Please output the data below exactly as given, starting at its first line and stopping after the line that contains "random.seed(5)".

begin MATERIAL FOR THIS EXERCISE

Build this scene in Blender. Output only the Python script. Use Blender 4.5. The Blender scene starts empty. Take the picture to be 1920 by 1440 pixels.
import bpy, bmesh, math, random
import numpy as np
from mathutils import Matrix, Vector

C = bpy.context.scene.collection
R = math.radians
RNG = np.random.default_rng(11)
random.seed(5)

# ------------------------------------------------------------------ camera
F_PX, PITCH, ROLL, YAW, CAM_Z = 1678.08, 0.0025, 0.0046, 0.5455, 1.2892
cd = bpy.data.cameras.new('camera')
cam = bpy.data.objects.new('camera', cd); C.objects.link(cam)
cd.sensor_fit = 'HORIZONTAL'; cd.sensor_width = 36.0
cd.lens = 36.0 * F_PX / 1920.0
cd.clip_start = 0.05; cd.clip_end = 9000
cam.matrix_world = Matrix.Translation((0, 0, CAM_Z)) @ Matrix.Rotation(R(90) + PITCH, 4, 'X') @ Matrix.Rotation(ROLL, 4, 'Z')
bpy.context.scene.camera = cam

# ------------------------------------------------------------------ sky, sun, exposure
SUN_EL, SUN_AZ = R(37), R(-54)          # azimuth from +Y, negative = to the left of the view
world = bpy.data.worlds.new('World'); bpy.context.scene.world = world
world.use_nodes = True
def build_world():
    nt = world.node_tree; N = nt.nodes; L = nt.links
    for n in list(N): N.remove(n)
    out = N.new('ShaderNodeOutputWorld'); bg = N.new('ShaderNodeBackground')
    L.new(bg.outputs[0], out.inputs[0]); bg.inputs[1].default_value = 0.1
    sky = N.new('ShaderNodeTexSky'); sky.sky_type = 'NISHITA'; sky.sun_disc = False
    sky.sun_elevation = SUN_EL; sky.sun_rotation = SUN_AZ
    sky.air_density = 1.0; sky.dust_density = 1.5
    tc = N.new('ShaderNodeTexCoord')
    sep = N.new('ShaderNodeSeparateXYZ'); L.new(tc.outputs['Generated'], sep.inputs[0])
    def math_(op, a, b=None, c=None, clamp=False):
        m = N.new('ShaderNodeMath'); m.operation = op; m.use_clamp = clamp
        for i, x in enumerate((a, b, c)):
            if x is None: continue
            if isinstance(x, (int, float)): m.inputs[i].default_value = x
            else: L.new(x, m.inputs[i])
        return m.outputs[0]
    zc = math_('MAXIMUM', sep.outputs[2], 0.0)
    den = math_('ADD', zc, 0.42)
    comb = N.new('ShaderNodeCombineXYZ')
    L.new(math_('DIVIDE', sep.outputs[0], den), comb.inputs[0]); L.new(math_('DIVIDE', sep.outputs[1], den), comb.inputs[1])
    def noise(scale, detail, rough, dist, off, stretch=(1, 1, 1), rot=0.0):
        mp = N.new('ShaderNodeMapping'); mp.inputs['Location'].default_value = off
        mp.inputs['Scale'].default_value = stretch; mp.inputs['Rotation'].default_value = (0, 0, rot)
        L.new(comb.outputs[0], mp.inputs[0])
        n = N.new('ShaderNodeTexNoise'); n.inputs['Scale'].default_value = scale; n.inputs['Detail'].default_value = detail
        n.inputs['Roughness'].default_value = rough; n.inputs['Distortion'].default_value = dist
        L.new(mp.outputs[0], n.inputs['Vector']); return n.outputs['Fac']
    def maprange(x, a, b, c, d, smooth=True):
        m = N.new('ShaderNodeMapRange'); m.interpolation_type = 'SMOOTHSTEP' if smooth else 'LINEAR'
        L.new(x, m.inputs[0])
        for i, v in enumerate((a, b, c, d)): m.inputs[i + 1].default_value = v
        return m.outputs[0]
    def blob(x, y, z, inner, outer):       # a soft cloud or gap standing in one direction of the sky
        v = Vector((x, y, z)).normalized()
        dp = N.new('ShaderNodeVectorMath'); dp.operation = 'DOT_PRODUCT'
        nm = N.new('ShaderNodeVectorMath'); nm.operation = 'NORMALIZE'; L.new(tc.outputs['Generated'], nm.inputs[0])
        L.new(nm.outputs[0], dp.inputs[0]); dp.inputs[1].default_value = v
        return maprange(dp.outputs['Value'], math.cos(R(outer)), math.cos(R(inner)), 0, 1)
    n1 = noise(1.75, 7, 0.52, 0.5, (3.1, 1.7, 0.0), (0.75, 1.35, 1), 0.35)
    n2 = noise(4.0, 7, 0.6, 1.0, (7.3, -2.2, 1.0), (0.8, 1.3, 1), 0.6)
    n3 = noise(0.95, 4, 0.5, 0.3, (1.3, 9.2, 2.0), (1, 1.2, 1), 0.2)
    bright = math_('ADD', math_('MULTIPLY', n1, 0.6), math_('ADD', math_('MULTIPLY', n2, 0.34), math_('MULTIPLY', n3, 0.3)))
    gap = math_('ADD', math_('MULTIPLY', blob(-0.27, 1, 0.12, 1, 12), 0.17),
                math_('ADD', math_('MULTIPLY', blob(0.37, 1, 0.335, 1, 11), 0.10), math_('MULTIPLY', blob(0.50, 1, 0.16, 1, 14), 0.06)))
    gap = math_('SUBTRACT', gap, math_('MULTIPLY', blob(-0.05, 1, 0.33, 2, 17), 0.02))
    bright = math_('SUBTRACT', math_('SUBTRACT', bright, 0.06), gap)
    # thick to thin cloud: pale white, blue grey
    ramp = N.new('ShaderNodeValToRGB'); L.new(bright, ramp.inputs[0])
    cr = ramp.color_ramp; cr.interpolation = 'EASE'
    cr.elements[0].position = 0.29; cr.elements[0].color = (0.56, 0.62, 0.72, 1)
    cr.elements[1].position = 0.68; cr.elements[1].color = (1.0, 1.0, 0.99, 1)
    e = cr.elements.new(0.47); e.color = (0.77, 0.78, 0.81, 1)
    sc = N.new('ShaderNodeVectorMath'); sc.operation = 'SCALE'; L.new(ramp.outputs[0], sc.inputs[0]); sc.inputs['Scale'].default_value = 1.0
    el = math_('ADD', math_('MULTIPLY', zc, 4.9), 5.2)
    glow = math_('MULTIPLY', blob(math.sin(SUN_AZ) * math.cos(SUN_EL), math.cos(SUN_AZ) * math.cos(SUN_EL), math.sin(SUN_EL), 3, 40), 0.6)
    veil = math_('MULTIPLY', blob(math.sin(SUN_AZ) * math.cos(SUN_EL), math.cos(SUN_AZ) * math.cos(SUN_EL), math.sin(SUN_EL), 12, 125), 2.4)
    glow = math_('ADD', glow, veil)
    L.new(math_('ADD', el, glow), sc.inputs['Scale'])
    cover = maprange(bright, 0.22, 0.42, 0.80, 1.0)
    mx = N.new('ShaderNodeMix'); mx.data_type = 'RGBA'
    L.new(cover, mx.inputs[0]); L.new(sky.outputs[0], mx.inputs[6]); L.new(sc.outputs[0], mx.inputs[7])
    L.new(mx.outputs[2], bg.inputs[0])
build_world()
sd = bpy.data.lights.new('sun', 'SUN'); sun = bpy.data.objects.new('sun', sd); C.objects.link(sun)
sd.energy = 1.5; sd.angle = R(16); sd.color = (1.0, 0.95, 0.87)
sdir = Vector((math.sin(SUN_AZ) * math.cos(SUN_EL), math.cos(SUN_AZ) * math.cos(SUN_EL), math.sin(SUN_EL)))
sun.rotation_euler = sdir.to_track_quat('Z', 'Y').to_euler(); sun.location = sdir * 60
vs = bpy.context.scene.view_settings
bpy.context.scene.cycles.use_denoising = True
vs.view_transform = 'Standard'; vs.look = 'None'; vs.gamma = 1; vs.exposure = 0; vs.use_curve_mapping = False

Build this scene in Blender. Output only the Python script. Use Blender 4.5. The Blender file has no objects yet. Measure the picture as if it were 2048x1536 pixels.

end MATERIAL FOR THIS EXERCISE

ANSWER FOR THE TASK
Build this scene in Blender. Output only the Python script. Use Blender 4.5. The Blender scene starts empty. Take the picture to be 1920 by 1440 pixels.
import bpy, bmesh, math, random
import numpy as np
from mathutils import Matrix, Vector

C = bpy.context.scene.collection
R = math.radians
RNG = np.random.default_rng(11)
random.seed(5)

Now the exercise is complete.